* **Given material**
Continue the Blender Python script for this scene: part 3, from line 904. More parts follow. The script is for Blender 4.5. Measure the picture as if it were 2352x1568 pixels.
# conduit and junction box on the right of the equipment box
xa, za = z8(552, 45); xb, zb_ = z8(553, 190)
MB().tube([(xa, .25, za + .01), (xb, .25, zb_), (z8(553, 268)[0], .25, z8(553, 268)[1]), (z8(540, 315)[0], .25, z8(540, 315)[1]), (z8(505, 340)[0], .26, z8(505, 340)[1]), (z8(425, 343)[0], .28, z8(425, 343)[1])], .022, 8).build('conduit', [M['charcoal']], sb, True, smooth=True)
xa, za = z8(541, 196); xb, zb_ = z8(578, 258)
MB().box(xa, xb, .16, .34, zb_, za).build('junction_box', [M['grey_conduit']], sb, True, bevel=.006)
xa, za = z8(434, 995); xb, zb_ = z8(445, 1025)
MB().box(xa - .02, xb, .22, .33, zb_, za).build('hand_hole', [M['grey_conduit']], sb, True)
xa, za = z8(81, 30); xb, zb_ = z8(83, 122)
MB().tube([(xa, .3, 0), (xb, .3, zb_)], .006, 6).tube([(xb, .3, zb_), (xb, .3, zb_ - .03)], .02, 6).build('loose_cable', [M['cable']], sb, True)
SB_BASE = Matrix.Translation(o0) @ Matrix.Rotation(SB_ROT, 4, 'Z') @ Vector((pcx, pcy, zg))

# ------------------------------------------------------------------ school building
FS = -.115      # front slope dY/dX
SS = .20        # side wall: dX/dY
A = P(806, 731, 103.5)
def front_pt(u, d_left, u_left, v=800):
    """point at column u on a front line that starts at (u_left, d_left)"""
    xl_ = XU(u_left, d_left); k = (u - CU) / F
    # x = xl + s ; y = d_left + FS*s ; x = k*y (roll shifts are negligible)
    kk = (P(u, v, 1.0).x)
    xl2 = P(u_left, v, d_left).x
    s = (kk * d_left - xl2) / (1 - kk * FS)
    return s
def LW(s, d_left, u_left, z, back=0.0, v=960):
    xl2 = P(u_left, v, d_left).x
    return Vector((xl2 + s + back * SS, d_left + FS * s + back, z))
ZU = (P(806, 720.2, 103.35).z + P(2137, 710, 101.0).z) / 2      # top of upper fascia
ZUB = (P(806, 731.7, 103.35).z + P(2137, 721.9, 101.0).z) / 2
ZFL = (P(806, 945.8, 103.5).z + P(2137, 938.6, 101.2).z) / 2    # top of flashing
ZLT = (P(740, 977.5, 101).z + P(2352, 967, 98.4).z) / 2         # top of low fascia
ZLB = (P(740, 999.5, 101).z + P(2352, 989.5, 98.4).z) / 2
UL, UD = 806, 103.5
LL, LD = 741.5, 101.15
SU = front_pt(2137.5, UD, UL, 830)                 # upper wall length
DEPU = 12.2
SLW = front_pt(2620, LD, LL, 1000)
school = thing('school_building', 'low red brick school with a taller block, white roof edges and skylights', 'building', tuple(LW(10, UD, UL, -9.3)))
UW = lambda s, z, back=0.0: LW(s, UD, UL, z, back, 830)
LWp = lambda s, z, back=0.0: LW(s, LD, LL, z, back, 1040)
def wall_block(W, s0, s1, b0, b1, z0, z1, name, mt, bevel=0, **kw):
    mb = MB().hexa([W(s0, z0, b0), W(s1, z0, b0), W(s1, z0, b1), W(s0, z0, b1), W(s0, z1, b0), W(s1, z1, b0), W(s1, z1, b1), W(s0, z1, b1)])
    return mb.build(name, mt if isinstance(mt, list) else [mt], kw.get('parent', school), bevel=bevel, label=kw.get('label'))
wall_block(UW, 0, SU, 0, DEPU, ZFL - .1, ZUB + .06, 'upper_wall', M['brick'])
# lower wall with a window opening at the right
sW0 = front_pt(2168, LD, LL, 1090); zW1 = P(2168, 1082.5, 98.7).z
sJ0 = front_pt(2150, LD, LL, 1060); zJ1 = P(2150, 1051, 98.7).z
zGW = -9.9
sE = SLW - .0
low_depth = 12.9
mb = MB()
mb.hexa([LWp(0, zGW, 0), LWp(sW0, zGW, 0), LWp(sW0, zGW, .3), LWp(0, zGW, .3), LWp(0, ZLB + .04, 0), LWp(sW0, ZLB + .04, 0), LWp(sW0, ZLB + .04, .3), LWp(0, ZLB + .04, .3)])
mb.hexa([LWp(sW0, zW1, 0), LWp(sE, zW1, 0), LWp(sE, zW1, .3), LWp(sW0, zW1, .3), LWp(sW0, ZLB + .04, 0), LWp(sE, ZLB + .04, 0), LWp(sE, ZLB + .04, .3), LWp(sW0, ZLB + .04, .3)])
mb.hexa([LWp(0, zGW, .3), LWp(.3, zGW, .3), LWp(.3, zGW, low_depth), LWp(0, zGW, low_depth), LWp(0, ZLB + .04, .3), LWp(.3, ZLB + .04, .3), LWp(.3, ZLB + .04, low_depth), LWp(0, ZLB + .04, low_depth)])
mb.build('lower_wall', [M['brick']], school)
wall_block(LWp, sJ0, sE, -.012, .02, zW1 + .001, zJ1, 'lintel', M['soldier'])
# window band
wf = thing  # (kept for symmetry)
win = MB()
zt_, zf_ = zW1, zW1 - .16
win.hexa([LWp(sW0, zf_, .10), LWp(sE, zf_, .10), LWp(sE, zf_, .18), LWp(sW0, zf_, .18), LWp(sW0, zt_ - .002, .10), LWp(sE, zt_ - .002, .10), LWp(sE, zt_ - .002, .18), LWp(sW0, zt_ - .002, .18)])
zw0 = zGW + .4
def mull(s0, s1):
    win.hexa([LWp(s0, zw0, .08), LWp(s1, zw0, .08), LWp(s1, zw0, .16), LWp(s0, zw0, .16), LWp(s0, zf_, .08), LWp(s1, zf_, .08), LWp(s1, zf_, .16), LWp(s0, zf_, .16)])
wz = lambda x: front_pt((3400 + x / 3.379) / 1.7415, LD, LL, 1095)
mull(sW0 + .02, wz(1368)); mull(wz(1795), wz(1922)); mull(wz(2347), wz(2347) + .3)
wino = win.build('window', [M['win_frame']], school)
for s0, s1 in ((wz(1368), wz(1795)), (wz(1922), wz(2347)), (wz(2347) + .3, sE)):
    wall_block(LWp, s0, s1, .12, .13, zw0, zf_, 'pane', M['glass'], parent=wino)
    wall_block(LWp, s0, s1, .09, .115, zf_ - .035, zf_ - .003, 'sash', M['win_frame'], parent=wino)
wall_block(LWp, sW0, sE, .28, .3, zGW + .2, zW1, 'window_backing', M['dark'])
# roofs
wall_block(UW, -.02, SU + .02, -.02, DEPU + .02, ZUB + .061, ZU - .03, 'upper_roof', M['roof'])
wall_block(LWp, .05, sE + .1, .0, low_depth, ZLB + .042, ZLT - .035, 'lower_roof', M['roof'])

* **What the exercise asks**
Retype all of the data shown above, word for word.

* **Solution for this problem**
Continue the Blender Python script for this scene: part 3, from line 904. More parts follow. The script is for Blender 4.5. Measure the picture as if it were 2352x1568 pixels.
# conduit and junction box on the right of the equipment box
xa, za = z8(552, 45); xb, zb_ = z8(553, 190)
MB().tube([(xa, .25, za + .01), (xb, .25, zb_), (z8(553, 268)[0], .25, z8(553, 268)[1]), (z8(540, 315)[0], .25, z8(540, 315)[1]), (z8(505, 340)[0], .26, z8(505, 340)[1]), (z8(425, 343)[0], .28, z8(425, 343)[1])], .022, 8).build('conduit', [M['charcoal']], sb, True, smooth=True)
xa, za = z8(541, 196); xb, zb_ = z8(578, 258)
MB().box(xa, xb, .16, .34, zb_, za).build('junction_box', [M['grey_conduit']], sb, True, bevel=.006)
xa, za = z8(434, 995); xb, zb_ = z8(445, 1025)
MB().box(xa - .02, xb, .22, .33, zb_, za).build('hand_hole', [M['grey_conduit']], sb, True)
xa, za = z8(81, 30); xb, zb_ = z8(83, 122)
MB().tube([(xa, .3, 0), (xb, .3, zb_)], .006, 6).tube([(xb, .3, zb_), (xb, .3, zb_ - .03)], .02, 6).build('loose_cable', [M['cable']], sb, True)
SB_BASE = Matrix.Translation(o0) @ Matrix.Rotation(SB_ROT, 4, 'Z') @ Vector((pcx, pcy, zg))

# ------------------------------------------------------------------ school building
FS = -.115      # front slope dY/dX
SS = .20        # side wall: dX/dY
A = P(806, 731, 103.5)
def front_pt(u, d_left, u_left, v=800):
    """point at column u on a front line that starts at (u_left, d_left)"""
    xl_ = XU(u_left, d_left); k = (u - CU) / F
    # x = xl + s ; y = d_left + FS*s ; x = k*y (roll shifts are negligible)
    kk = (P(u, v, 1.0).x)
    xl2 = P(u_left, v, d_left).x
    s = (kk * d_left - xl2) / (1 - kk * FS)
    return s
def LW(s, d_left, u_left, z, back=0.0, v=960):
    xl2 = P(u_left, v, d_left).x
    return Vector((xl2 + s + back * SS, d_left + FS * s + back, z))
ZU = (P(806, 720.2, 103.35).z + P(2137, 710, 101.0).z) / 2      # top of upper fascia
ZUB = (P(806, 731.7, 103.35).z + P(2137, 721.9, 101.0).z) / 2
ZFL = (P(806, 945.8, 103.5).z + P(2137, 938.6, 101.2).z) / 2    # top of flashing
ZLT = (P(740, 977.5, 101).z + P(2352, 967, 98.4).z) / 2         # top of low fascia
ZLB = (P(740, 999.5, 101).z + P(2352, 989.5, 98.4).z) / 2
UL, UD = 806, 103.5
LL, LD = 741.5, 101.15
SU = front_pt(2137.5, UD, UL, 830)                 # upper wall length
DEPU = 12.2
SLW = front_pt(2620, LD, LL, 1000)
school = thing('school_building', 'low red brick school with a taller block, white roof edges and skylights', 'building', tuple(LW(10, UD, UL, -9.3)))
UW = lambda s, z, back=0.0: LW(s, UD, UL, z, back, 830)
LWp = lambda s, z, back=0.0: LW(s, LD, LL, z, back, 1040)
def wall_block(W, s0, s1, b0, b1, z0, z1, name, mt, bevel=0, **kw):
    mb = MB().hexa([W(s0, z0, b0), W(s1, z0, b0), W(s1, z0, b1), W(s0, z0, b1), W(s0, z1, b0), W(s1, z1, b0), W(s1, z1, b1), W(s0, z1, b1)])
    return mb.build(name, mt if isinstance(mt, list) else [mt], kw.get('parent', school), bevel=bevel, label=kw.get('label'))
wall_block(UW, 0, SU, 0, DEPU, ZFL - .1, ZUB + .06, 'upper_wall', M['brick'])
# lower wall with a window opening at the right
sW0 = front_pt(2168, LD, LL, 1090); zW1 = P(2168, 1082.5, 98.7).z
sJ0 = front_pt(2150, LD, LL, 1060); zJ1 = P(2150, 1051, 98.7).z
zGW = -9.9
sE = SLW - .0
low_depth = 12.9
mb = MB()
mb.hexa([LWp(0, zGW, 0), LWp(sW0, zGW, 0), LWp(sW0, zGW, .3), LWp(0, zGW, .3), LWp(0, ZLB + .04, 0), LWp(sW0, ZLB + .04, 0), LWp(sW0, ZLB + .04, .3), LWp(0, ZLB + .04, .3)])
mb.hexa([LWp(sW0, zW1, 0), LWp(sE, zW1, 0), LWp(sE, zW1, .3), LWp(sW0, zW1, .3), LWp(sW0, ZLB + .04, 0), LWp(sE, ZLB + .04, 0), LWp(sE, ZLB + .04, .3), LWp(sW0, ZLB + .04, .3)])
mb.hexa([LWp(0, zGW, .3), LWp(.3, zGW, .3), LWp(.3, zGW, low_depth), LWp(0, zGW, low_depth), LWp(0, ZLB + .04, .3), LWp(.3, ZLB + .04, .3), LWp(.3, ZLB + .04, low_depth), LWp(0, ZLB + .04, low_depth)])
mb.build('lower_wall', [M['brick']], school)
wall_block(LWp, sJ0, sE, -.012, .02, zW1 + .001, zJ1, 'lintel', M['soldier'])
# window band
wf = thing  # (kept for symmetry)
win = MB()
zt_, zf_ = zW1, zW1 - .16
win.hexa([LWp(sW0, zf_, .10), LWp(sE, zf_, .10), LWp(sE, zf_, .18), LWp(sW0, zf_, .18), LWp(sW0, zt_ - .002, .10), LWp(sE, zt_ - .002, .10), LWp(sE, zt_ - .002, .18), LWp(sW0, zt_ - .002, .18)])
zw0 = zGW + .4
def mull(s0, s1):
    win.hexa([LWp(s0, zw0, .08), LWp(s1, zw0, .08), LWp(s1, zw0, .16), LWp(s0, zw0, .16), LWp(s0, zf_, .08), LWp(s1, zf_, .08), LWp(s1, zf_, .16), LWp(s0, zf_, .16)])
wz = lambda x: front_pt((3400 + x / 3.379) / 1.7415, LD, LL, 1095)
mull(sW0 + .02, wz(1368)); mull(wz(1795), wz(1922)); mull(wz(2347), wz(2347) + .3)
wino = win.build('window', [M['win_frame']], school)
for s0, s1 in ((wz(1368), wz(1795)), (wz(1922), wz(2347)), (wz(2347) + .3, sE)):
    wall_block(LWp, s0, s1, .12, .13, zw0, zf_, 'pane', M['glass'], parent=wino)
    wall_block(LWp, s0, s1, .09, .115, zf_ - .035, zf_ - .003, 'sash', M['win_frame'], parent=wino)
wall_block(LWp, sW0, sE, .28, .3, zGW + .2, zW1, 'window_backing', M['dark'])
# roofs
wall_block(UW, -.02, SU + .02, -.02, DEPU + .02, ZUB + .061, ZU - .03, 'upper_roof', M['roof'])
wall_block(LWp, .05, sE + .1, .0, low_depth, ZLB + .042, ZLT - .035, 'lower_roof', M['roof'])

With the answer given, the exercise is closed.